Adossement : Ces investissements en actions ont vocation à s’inscrire dans un portefeuille d’actifs lui-même qualifié de portefeuille de long terme censé couvrir un portefeuille d’engagements d’assurance identifié. Toutefois, l’adossement n’est pas à respecter au sens strict du cantonnement réglementaire. De plus, si les actions de long terme sont à identifier titre par titre, les autres titres du portefeuille de long terme peuvent se suffire d’une définition moins stricte telle que « X% de l’ensemble des obligations ».
A noter que la contrainte d’adossement en face d’engagements d’assurance exclut tout portefeuille d’actifs en face de fonds propres.
Gestion du portefeuille : Cet adossement entraîne une « organisation et une gestion séparée de ce portefeuille ». Toutefois, la seule précision que la norme apporte quant à cette gestion séparée est l’impossibilité d’utiliser ces actifs « pour couvrir des pertes résultant d’autres activités de l’entreprise ». Sur cette base, plusieurs interprétations pourraient émerger et celle de l’Institut consiste, en pratique, à n’interdire que les transferts d’actifs pour payer des pertes d’autres portefeuilles et donc à autoriser par exemple, la mutualisation de la participation aux bénéfices avec d’autres portefeuilles ou même la constitution de ce portefeuille de long terme au sein d’un actif général à partir du moment où la pratique de gestion actif/passif « veillerait à identifier des actifs destinés à couvrir exclusivement certains types d’engagements ».
Taille des portefeuilles : Ni le portefeuille d’actifs ni le portefeuille d’engagements ne peuvent représenter plus de la moitié du bilan.
Détention des action long terme : La période de détention moyenne des investissements en actions de long terme doit être d’au moins 5 ans.

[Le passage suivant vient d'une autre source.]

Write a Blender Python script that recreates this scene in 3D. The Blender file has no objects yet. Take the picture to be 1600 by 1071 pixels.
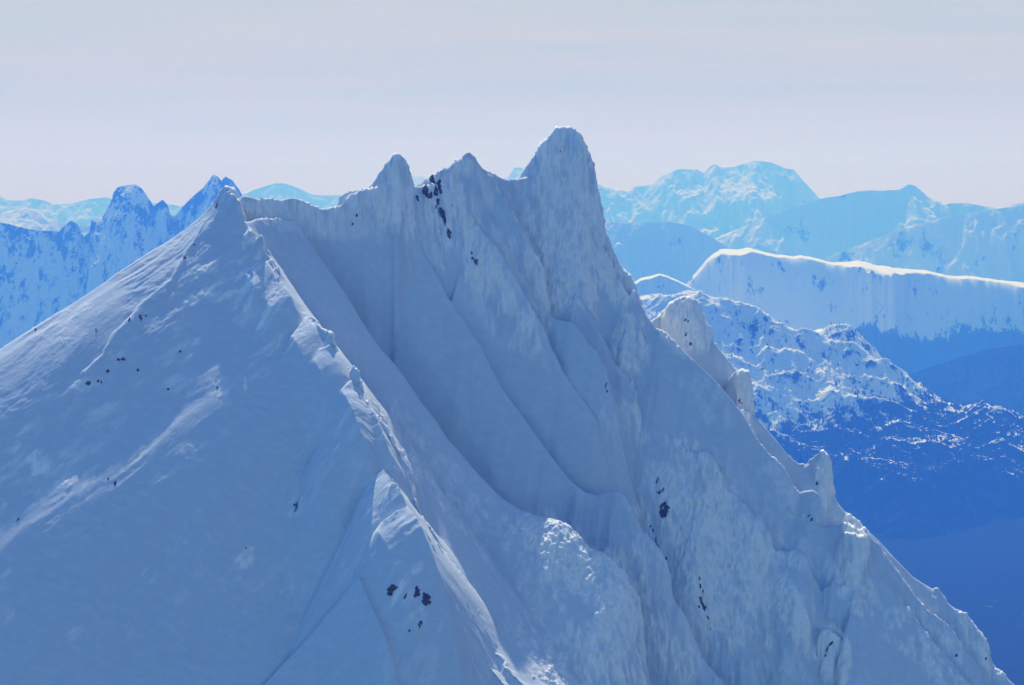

Toutefois, une interprétation qualifiée de « souple » par l’Institut consisterait à autoriser des opérations d’achats-ventes permettant de constater comptablement des plus ou moins-values sans que cela ne diminue la période de détention moyenne.
Pour être considérés comme des investissements en actions de long terme, il est nécessaire que l’entreprise soit en mesure de montrer qu’elle peut garantir qu’elle peut éviter pendant au moins 10 ans la vente forcée de ces titres, et ce même en situation de tension. La « situation de tensions » n’étant pas précisée, les hypothèses du (des) scénario(s) redouté(s) ORSA semblent appropriées pour effectuer les projections permettant de satisfaire cette condition.
A noter également que la notion de « vente forcée » s’entend pour des raisons de liquidité afin d’honorer les engagements de la compagnie. Les allers-retours et les cessions pour respect d’une allocation cible (sous réserve de garder 5 ans de durée moyenne) ne sont donc pas bloquant.
Contrôle interne : Un dispositif de contrôle interne permettant de vérifier le respect des différentes conditions énumérées devra accompagner l’application du choc actions long terme.
Nature des titres : Les actions détenues en direct sont concernées ainsi que les fonds eux-mêmes dès lors que les gestionnaires des fonds sont agréés dans l’EEE et qu’ils font partie des types de fonds suivants : fonds d’entreprenariat social éligibles, fonds de capital-risque éligibles, fonds d’investissement alternatifs de type fermé ne recourant pas à l’effet de levier, ou fonds européens d’investissement à long terme.
Approbation du superviseur : Une approbation préalable ne serait pas requise bien qu’un dossier de justification soit à prévoir pour être tenu à disposition du superviseur.